9. Iowa (D): Recent polling shows state Sen. Joni Ernst (R) and Rep. Bruce Braley (D) tied or within the margin of error of each other; an NBC-Marist survey released Sunday gave Ernst a three-point edge. This looks as if it will be the closest race in the country.

8. Kansas (R): Independent Greg Orman was at 45 percent to 44 percent for Sen. Pat Roberts (R) in an NBC-Marist poll released Sunday. Republicans like the direction in which the race is moving — Orman was up 10 the last time NBC polled the race — but Roberts remains deeply unpopular.

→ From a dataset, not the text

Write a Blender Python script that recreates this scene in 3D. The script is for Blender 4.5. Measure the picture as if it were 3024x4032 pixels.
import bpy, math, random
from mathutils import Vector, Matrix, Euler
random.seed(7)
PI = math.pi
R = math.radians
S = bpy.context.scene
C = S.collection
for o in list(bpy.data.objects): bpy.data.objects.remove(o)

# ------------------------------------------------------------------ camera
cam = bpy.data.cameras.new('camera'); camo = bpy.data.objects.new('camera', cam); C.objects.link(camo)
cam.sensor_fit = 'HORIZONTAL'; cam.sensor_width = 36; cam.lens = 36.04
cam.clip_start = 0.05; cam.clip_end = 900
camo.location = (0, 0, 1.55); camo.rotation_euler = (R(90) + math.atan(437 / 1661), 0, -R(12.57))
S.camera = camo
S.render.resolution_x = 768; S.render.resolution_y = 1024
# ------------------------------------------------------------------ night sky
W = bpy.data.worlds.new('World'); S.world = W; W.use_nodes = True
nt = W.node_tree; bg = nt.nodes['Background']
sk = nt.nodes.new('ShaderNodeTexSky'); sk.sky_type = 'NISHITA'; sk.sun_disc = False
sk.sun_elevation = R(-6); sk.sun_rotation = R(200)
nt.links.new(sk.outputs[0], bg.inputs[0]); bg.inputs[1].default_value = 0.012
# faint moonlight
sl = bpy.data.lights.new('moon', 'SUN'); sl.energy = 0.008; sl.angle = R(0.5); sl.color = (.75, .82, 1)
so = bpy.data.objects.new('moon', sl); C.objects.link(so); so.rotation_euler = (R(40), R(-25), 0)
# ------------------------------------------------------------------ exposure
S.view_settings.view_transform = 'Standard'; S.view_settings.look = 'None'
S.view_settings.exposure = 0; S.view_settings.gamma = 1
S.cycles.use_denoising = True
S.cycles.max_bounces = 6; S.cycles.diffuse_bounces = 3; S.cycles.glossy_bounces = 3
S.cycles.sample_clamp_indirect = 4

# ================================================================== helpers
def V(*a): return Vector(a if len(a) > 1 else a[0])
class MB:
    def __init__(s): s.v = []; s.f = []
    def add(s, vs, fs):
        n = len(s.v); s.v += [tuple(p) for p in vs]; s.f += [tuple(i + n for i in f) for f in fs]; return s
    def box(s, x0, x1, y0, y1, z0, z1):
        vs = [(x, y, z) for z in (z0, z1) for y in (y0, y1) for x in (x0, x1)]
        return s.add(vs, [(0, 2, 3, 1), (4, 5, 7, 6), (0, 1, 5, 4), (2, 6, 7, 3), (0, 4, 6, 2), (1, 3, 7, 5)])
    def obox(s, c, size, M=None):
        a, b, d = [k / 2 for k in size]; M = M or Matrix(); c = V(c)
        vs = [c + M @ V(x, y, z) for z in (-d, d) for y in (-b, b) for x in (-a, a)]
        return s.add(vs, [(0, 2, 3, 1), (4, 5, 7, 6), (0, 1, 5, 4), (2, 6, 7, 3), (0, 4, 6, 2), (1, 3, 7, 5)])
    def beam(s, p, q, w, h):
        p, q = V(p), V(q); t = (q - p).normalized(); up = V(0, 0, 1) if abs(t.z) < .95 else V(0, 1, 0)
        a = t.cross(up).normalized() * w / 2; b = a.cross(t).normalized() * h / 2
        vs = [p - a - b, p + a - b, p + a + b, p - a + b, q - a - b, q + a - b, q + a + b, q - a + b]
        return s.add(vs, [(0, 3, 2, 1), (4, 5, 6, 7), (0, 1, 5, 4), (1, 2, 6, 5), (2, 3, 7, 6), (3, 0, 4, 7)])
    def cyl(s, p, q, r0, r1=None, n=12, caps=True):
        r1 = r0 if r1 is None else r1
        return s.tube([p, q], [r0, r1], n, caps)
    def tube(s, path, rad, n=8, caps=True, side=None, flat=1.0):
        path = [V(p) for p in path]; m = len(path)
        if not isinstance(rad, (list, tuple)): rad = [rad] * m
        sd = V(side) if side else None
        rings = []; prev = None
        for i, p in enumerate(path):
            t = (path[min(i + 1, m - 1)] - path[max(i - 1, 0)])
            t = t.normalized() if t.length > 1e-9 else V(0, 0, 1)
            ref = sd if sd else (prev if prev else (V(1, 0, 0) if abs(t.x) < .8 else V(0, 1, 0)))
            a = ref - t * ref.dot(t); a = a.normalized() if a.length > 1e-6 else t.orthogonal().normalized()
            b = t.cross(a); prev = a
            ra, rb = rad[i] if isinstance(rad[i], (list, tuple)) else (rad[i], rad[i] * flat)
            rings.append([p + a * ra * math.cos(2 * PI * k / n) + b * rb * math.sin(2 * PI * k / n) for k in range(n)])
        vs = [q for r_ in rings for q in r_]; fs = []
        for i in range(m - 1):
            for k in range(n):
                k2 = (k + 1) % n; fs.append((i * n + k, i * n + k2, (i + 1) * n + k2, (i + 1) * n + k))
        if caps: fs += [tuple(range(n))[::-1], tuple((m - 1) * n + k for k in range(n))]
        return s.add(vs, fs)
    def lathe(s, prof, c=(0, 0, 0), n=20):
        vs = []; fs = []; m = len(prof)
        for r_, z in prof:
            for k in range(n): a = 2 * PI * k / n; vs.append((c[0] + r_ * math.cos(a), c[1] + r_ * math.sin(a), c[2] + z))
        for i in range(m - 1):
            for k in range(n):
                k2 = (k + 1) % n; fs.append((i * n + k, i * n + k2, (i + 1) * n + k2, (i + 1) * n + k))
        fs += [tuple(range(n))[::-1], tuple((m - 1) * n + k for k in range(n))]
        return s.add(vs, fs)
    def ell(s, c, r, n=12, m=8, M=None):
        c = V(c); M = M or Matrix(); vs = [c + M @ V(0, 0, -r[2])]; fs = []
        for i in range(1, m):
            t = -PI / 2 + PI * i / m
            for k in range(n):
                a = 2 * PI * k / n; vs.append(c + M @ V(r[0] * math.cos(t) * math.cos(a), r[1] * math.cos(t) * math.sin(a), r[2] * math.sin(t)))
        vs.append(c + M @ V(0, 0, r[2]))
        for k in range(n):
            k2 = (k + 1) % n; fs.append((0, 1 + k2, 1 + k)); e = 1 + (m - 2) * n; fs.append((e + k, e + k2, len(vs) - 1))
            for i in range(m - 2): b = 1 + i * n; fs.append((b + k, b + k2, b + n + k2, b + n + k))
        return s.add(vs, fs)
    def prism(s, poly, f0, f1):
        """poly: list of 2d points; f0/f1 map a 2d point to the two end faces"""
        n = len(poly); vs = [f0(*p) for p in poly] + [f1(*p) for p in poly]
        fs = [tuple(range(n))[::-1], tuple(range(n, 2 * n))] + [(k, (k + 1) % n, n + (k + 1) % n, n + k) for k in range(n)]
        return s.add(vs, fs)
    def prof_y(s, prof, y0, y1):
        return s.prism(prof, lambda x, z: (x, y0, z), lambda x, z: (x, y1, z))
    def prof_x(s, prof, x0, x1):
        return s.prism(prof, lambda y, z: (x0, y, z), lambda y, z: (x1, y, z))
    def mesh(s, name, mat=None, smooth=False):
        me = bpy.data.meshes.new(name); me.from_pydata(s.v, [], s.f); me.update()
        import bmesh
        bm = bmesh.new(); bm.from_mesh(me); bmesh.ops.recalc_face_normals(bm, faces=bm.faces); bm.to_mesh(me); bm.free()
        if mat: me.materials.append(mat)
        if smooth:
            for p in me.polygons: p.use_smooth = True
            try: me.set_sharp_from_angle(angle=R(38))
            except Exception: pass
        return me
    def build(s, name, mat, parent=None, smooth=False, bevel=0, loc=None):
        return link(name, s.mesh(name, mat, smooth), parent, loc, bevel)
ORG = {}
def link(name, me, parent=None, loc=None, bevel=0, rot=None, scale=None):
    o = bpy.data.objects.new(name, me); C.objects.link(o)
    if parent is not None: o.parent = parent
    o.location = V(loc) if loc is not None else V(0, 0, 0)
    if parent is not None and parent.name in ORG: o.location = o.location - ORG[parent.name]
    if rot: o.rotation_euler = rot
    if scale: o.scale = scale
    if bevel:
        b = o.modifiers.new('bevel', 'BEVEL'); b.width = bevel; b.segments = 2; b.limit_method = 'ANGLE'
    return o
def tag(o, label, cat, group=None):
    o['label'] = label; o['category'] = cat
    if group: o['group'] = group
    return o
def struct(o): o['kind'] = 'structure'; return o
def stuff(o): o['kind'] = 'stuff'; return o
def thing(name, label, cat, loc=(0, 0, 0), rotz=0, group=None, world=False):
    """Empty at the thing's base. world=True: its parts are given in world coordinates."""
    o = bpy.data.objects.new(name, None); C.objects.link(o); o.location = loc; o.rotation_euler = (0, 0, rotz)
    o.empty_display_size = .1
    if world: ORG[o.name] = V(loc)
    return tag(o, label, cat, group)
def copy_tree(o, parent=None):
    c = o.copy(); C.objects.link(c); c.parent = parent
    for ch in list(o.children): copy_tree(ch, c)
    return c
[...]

7. Colorado (D): All of the movement here is in the direction of Rep. Cory Gardner (R). Gardner has led Sen. Mark Udall (D) in the past 10 polls, and, according to the Real Clear Politics polling average, he is up by more than three points.

6. Alaska (D): Republican Dan Sullivan has led Sen. Mark Begich (D) by two to six points in every public poll out this fall. Democrats are keeping the faith because of their well-oiled ground game and early-vote operation. If the election ends up being close, we may not know the outcome until well after Nov. 4 because of how long it will take to count absentee ballots.

5. Louisiana (D): This race looks headed to a Dec. 6 runoff, with neither Sen. Mary Landrieu (D) nor Rep. Bill Cassidy (R) likely to get to 50 percent on Nov. 4. A runoff electorate in a conservative state such as Louisiana should favor the Republican.

4. Arkansas (D): Rep. Tom Cotton (R) has led by two to eight points in the past six polls here, and Democratic Sen. Mark Pryor’s days are looking increasingly numbered. Cotton overcame early rumblings that he wasn’t a great candidate to run a solid campaign.

3. South Dakota (D): Former governor Mike Rounds (R) hasn’t been a good candidate. But new NBC-Marist numbers show him comfortably ahead of Democrat Rick Weiland, with former GOP Sen. Larry Pressler, who is running as an independent, lagging in third.

2. West Virginia (D): Rep. Shelley Moore Capito (R) is quietly running one of the best campaigns in the country. Capito has made zero mistakes, which has left no opening for Secretary of State Natalie Tennant (D). This is pretty much over.

1. Montana (D): Sen.-elect Steve Daines (R).